The task:
Reproduce the material that follows, please, but only from its first line to the line containing "m.node_tree.links, m.node_tree.nodes['Principled BSDF']", inclusive.

* * * * * * * * *

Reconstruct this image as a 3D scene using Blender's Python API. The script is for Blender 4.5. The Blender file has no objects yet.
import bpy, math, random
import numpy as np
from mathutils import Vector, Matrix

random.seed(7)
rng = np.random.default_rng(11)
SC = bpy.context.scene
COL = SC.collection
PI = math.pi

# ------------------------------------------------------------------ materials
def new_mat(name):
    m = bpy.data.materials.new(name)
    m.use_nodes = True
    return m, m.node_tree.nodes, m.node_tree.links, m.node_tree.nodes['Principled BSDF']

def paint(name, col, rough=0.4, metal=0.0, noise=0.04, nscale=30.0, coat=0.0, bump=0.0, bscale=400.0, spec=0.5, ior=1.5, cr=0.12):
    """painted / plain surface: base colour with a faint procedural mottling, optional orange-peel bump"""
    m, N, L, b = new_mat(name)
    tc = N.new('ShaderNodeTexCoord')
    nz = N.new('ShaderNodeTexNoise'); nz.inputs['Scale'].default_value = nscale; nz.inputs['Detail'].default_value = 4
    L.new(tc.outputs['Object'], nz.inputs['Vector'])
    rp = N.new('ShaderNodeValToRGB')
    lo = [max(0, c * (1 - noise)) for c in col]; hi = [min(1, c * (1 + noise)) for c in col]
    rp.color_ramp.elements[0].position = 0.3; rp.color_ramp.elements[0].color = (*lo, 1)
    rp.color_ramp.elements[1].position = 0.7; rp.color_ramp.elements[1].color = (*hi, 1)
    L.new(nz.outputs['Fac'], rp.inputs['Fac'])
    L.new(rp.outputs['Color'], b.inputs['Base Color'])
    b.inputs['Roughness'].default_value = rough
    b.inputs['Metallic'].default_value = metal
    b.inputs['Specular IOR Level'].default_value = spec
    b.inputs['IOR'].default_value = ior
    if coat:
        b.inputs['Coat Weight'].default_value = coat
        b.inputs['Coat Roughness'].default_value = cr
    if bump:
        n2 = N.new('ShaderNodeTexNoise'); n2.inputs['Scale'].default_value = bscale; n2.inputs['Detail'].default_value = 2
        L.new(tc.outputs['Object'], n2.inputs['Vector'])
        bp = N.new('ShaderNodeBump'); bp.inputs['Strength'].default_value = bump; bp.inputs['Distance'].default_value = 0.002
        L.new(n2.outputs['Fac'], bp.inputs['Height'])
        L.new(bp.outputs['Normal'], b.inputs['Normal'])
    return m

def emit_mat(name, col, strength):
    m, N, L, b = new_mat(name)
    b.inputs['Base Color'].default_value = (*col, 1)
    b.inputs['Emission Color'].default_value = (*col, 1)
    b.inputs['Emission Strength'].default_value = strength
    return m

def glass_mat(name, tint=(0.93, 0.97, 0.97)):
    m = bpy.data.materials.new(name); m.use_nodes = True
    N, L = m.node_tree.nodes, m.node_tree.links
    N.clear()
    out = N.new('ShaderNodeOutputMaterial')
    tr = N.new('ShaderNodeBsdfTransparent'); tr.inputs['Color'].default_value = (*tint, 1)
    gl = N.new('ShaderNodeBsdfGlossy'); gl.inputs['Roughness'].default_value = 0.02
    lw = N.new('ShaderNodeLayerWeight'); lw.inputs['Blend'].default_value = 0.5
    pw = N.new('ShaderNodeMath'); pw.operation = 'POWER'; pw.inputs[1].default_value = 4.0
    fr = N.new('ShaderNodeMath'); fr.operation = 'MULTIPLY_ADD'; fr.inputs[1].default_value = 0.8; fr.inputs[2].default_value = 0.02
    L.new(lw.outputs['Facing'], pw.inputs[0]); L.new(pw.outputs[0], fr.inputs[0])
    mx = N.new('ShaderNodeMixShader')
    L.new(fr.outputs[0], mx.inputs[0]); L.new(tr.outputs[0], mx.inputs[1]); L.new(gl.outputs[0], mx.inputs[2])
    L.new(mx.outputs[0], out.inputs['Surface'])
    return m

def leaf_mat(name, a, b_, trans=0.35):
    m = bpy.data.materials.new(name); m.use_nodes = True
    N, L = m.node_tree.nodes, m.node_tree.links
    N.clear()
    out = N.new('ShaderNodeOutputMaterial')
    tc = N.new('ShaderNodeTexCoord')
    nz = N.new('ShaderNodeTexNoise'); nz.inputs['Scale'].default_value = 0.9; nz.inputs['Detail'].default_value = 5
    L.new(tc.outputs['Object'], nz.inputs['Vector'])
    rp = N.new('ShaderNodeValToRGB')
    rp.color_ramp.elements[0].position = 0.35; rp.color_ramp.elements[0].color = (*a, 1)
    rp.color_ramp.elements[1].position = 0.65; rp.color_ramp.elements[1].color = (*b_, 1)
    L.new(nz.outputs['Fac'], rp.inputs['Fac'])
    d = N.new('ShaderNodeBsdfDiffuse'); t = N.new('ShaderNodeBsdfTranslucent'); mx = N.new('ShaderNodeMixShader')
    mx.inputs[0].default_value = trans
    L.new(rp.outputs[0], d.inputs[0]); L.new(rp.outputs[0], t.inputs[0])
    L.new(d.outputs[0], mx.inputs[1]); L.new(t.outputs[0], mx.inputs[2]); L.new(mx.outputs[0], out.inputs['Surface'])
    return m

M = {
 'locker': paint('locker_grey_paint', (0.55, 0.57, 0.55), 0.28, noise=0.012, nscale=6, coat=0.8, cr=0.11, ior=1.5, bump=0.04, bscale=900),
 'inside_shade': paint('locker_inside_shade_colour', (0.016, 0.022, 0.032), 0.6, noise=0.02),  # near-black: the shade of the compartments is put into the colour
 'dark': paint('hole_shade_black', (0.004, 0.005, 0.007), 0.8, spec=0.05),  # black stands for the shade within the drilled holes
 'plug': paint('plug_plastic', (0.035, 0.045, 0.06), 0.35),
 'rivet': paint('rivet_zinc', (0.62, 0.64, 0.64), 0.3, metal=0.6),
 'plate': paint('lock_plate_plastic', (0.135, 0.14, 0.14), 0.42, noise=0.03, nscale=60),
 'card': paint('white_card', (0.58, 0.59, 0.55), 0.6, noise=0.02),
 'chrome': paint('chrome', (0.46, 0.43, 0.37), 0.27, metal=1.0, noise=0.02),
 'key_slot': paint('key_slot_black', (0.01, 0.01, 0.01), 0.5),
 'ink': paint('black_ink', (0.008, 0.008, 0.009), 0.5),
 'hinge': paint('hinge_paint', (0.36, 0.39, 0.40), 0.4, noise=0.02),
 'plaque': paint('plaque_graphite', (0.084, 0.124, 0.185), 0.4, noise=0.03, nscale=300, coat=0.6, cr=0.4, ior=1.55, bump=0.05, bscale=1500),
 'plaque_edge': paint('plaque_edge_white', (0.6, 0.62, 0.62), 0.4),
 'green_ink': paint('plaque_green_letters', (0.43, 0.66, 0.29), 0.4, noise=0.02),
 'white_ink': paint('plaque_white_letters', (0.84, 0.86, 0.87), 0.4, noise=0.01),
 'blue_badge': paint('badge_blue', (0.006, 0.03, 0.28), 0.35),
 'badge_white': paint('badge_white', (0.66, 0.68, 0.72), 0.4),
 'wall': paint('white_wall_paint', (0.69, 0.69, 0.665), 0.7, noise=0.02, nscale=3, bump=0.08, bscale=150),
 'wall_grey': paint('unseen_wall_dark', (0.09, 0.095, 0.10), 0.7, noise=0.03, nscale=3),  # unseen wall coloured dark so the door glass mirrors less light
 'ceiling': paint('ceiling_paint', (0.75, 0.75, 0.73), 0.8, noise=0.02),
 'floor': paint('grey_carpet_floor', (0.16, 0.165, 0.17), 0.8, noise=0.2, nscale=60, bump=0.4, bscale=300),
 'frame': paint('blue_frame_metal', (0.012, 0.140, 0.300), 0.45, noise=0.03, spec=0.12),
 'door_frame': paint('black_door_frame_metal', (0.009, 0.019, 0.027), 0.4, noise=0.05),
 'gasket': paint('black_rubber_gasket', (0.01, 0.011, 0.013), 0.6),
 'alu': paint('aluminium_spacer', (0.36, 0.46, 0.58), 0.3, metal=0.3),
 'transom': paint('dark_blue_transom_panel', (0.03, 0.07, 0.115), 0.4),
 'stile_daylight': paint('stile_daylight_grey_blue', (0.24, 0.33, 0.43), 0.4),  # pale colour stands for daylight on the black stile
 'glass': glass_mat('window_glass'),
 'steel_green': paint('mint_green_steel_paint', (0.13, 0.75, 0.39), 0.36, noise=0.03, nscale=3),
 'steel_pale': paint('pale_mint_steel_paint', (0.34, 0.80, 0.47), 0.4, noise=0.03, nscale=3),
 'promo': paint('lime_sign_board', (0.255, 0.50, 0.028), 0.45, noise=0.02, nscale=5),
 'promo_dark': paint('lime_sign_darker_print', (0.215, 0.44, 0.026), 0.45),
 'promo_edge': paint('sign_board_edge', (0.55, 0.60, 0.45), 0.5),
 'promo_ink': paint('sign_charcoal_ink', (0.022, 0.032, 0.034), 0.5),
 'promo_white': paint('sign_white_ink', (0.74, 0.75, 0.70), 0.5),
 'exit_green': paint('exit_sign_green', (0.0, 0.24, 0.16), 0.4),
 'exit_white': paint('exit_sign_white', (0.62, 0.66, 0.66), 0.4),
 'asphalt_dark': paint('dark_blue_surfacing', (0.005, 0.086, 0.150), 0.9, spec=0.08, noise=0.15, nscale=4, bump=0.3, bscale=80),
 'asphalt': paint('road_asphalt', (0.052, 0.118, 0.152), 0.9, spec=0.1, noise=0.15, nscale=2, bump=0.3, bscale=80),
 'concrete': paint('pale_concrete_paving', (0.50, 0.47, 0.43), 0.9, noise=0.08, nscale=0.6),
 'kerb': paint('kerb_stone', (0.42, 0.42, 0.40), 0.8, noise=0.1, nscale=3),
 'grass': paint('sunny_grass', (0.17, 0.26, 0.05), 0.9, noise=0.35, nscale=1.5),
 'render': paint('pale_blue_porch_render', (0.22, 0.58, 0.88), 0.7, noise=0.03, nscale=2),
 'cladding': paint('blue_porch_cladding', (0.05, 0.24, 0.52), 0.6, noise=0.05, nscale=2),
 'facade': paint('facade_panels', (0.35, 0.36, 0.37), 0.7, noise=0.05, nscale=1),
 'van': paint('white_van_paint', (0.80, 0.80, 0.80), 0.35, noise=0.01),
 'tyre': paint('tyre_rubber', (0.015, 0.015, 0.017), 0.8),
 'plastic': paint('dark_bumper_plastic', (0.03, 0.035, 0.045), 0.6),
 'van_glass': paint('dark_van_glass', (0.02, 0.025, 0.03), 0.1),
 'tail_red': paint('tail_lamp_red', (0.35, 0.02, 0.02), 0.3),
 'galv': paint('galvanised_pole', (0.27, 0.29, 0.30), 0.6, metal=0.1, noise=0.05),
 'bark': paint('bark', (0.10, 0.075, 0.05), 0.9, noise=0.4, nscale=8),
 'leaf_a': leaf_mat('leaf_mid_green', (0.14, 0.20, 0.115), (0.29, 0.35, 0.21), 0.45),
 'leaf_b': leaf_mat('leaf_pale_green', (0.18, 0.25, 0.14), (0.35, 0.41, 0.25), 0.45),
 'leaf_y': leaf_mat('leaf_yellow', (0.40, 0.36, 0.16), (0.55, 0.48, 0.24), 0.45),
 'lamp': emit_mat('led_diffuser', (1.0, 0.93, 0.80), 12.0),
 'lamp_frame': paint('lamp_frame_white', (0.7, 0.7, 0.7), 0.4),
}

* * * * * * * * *

Solution to this problem:
Reconstruct this image as a 3D scene using Blender's Python API. The script is for Blender 4.5. The Blender file has no objects yet.
import bpy, math, random
import numpy as np
from mathutils import Vector, Matrix

random.seed(7)
rng = np.random.default_rng(11)
SC = bpy.context.scene
COL = SC.collection
PI = math.pi

# ------------------------------------------------------------------ materials
def new_mat(name):
    m = bpy.data.materials.new(name)
    m.use_nodes = True
    return m, m.node_tree.nodes, m.node_tree.links, m.node_tree.nodes['Principled BSDF']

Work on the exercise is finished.